WATERLOO, IA - SEPTEMBER 27: Voting booths are set up for early voting at the Black Hawk County Courthouse on September 27, 2012 in Waterloo, Iowa. Early voting starts today in Iowa where in the 2008 election 36 percent of voters cast an early ballot. (Photo by Scott Olson/Getty Images)

My mother calls the 2016 presidential race “worse than watching a Spanish novela.” And who isn’t disappointed with this circus? With all the mudslinging? It seems there are those who are running and there is a majority who are struggling to maintain what they have after opportunistic policies and reckless expenditures has left the country without a clear direction. We are a country in desperate need of a leader who can take us safely into the future. A future where American women and men have access to free or affordable childcare and affordable housing; where American college students aren’t sinking into debt, living in cars or going hungry; where attacking climate change supplants spying, bombing, bullying, and deceit; where authentic whistle blowing is de-stigmatized; where the next great industries and creation of jobs are tied to sustainability and outer space. Where the original power is restored to the will of the every day American who believes that this country belongs to her or him because she or he contributes to its greatness via hard work, pays taxes and votes.

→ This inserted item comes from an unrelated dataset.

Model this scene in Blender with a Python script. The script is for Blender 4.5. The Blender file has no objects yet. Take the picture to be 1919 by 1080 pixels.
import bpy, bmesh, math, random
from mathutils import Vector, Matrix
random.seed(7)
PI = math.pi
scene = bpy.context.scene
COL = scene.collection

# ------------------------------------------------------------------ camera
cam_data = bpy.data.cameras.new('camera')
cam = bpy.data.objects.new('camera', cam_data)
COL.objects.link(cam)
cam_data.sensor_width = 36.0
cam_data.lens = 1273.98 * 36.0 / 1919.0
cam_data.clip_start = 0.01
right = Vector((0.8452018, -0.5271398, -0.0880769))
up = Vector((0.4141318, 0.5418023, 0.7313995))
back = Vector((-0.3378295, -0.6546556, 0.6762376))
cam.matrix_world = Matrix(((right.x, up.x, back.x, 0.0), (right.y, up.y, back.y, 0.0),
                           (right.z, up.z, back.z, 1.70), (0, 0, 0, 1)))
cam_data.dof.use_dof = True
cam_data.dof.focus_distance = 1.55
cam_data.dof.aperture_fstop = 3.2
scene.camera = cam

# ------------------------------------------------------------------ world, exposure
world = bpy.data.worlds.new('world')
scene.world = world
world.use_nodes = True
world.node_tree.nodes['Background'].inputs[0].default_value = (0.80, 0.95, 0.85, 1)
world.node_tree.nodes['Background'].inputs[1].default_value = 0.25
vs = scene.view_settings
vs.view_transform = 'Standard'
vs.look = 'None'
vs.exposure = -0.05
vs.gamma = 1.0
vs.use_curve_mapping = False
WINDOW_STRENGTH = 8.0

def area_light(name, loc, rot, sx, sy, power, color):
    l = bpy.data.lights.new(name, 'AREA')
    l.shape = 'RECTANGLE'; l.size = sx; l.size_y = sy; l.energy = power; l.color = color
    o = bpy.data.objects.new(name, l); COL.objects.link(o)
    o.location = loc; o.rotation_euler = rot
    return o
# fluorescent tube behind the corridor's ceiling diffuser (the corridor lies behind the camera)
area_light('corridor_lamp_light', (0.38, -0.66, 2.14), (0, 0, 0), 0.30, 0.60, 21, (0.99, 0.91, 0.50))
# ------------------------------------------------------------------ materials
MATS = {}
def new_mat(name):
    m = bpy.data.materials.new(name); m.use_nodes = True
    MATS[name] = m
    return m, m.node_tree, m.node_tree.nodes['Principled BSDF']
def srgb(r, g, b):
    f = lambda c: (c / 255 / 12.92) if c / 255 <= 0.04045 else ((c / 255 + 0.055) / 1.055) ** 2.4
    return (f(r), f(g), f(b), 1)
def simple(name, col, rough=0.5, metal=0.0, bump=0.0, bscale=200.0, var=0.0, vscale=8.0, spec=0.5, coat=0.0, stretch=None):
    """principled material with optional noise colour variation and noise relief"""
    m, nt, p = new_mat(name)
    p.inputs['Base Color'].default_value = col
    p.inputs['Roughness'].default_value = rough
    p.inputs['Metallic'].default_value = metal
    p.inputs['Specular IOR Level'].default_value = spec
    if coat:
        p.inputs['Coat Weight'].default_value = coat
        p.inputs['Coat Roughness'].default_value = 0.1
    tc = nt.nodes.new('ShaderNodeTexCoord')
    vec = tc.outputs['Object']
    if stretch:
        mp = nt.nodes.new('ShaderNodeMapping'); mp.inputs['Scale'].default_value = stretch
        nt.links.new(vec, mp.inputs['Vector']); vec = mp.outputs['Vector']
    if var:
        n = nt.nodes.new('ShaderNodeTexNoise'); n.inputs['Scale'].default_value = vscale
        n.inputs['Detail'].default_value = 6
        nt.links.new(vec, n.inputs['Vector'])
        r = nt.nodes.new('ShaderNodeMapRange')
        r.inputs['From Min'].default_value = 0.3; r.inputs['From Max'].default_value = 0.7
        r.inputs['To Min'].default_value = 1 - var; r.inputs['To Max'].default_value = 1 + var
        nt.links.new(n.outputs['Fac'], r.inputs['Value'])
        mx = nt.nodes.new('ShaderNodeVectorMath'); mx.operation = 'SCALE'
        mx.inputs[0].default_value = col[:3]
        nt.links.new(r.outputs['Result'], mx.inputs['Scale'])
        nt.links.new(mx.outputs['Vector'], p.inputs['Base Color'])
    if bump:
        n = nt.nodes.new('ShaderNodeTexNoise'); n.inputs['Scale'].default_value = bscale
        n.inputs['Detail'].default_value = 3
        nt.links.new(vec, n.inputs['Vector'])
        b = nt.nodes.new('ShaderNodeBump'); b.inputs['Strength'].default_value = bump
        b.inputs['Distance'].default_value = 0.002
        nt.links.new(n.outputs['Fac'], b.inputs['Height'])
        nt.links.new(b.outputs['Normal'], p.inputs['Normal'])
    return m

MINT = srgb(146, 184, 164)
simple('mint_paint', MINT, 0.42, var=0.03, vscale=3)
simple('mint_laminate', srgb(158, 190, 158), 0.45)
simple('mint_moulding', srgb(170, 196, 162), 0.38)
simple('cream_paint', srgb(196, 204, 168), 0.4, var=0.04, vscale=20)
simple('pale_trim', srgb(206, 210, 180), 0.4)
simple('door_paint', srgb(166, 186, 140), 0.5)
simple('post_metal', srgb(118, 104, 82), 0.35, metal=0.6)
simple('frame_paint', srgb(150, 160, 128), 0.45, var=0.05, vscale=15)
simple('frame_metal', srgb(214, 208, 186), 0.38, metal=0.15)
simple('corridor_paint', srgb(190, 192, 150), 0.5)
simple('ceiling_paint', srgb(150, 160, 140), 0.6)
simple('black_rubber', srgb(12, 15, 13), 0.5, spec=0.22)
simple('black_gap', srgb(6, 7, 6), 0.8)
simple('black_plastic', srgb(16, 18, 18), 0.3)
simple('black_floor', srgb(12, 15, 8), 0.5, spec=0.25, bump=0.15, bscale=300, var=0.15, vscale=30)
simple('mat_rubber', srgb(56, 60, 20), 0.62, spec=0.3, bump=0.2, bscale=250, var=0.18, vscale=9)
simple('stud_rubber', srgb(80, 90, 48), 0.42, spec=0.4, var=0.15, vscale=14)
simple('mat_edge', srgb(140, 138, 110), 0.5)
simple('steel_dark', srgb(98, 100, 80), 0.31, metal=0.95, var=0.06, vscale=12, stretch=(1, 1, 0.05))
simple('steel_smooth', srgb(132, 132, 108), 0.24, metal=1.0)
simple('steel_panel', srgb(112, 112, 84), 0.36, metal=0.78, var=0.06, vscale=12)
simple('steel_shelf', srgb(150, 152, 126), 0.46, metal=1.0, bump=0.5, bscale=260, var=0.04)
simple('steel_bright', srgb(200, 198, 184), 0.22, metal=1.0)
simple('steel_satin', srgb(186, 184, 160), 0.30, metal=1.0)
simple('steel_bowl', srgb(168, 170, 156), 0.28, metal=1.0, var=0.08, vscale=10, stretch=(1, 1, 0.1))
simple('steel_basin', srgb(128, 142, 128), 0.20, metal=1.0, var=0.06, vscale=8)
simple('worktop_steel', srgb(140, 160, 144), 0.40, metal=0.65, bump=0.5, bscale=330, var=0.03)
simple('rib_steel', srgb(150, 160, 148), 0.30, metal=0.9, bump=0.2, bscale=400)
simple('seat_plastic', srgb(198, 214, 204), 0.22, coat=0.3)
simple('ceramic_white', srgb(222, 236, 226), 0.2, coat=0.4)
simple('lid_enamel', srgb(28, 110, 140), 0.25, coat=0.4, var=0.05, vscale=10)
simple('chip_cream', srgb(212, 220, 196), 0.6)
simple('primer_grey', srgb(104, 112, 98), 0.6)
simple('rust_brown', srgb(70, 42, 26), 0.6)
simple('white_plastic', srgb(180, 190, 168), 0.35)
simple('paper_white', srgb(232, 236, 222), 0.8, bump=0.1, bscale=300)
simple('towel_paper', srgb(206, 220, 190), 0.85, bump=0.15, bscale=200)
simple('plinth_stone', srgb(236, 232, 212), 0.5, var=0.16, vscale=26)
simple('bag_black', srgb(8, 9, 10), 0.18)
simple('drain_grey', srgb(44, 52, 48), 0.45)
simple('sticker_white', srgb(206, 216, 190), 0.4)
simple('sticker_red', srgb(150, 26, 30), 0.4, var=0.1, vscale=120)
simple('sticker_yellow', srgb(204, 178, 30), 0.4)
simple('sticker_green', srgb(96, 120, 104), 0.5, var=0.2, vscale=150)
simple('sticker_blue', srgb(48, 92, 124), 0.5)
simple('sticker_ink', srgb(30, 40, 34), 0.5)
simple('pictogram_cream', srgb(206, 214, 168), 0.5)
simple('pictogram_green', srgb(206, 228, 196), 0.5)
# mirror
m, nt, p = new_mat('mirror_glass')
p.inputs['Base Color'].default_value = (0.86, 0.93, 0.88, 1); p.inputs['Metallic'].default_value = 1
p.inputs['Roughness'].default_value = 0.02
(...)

The quality of the world we leave behind for those who come after us is so much more important than any fame we could take for our individual selves. We have been sold on the idea that it’s ok to pollute our own yard as long as we make money and remain in power. That ideology is why we are now facing such critical issues like climate change, high student debt, a dwindling middle class, a housing crisis and a lack of affordable childcare in our country. That ideology is also spreading to other countries via capitalism. It is not sustainable for us nor the rest of the world. Tax money paid by mostly the middle class exists to keep our country safe and functional for Americans. Tax money needs to be conserved and used to build and maintain infrastructures at home. Also, the money that the middle class pour into the economy should not be horded, so that it cannot flow back into the economy as a means of keeping it healthy.

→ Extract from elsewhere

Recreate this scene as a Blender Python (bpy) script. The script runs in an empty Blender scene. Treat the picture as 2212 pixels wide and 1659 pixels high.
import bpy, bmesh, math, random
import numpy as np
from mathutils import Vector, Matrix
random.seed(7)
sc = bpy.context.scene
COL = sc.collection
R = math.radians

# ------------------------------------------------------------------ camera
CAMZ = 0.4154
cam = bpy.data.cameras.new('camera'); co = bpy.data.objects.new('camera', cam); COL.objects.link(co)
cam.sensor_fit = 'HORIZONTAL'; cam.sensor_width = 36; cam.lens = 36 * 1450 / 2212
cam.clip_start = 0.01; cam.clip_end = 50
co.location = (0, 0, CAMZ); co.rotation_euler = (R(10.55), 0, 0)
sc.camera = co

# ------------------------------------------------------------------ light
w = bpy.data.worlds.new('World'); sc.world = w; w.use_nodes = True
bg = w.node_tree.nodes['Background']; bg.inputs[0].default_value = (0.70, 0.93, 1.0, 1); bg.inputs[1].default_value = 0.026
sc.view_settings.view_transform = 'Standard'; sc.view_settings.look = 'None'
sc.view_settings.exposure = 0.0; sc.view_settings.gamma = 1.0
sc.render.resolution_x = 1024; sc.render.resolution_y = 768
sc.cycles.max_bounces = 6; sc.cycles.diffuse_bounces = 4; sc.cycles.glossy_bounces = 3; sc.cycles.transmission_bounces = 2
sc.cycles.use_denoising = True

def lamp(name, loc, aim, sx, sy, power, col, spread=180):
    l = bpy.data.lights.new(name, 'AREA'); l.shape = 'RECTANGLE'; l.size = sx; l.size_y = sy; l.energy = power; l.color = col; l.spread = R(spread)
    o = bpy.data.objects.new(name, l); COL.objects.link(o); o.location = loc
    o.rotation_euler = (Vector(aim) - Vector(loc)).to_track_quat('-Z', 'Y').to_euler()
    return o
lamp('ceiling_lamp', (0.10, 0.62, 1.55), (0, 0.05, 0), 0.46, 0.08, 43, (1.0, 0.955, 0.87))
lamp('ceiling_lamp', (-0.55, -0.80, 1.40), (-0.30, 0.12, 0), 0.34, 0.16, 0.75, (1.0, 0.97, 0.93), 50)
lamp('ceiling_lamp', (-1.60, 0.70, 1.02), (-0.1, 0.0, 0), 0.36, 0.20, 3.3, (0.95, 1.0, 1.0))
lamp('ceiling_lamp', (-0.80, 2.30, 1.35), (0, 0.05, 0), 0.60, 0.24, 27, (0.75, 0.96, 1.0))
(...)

We have allowed Washington to spend our last dimes on wars and prisons instead of spending that money at home on our roads, parks, bridges, schools, businesses and childcare programs. Our young innovators, who seek higher education and who are our future, now are without enough financial stability or job security. And with this new awareness regarding a student’s plight, I’m left to wonder if either candidate fully grasps what is happening on the ground in America while the mud flies and the next dark scandal looms.

That future leader who will lead Americans safely over the bridge to a place of rationality, who will close again the divide and grow the middle class once more, because it is what is sustainable and healthy for this country has yet to apply for the job of the most powerful person in the world. Maybe it’s time to open up the field to a third party candidate and keep her or him in until the end of a Presidential race, to revamp the ballot access rules that exclude a third party well before the final votes are cast. No one knows what any outcome will be until the end of a race and yet the access rules in a way pre-determining who will win. According to an October 2013 Gallup poll sixty percent of American people feel a third major party is needed in order for them to be represented fairly again. Time ticks and America waits. In November we go to the polls to select the next president, and yet it may be four more years until we have a candidate who fully understands how essential it is to start rebuilding our infrastructure at home.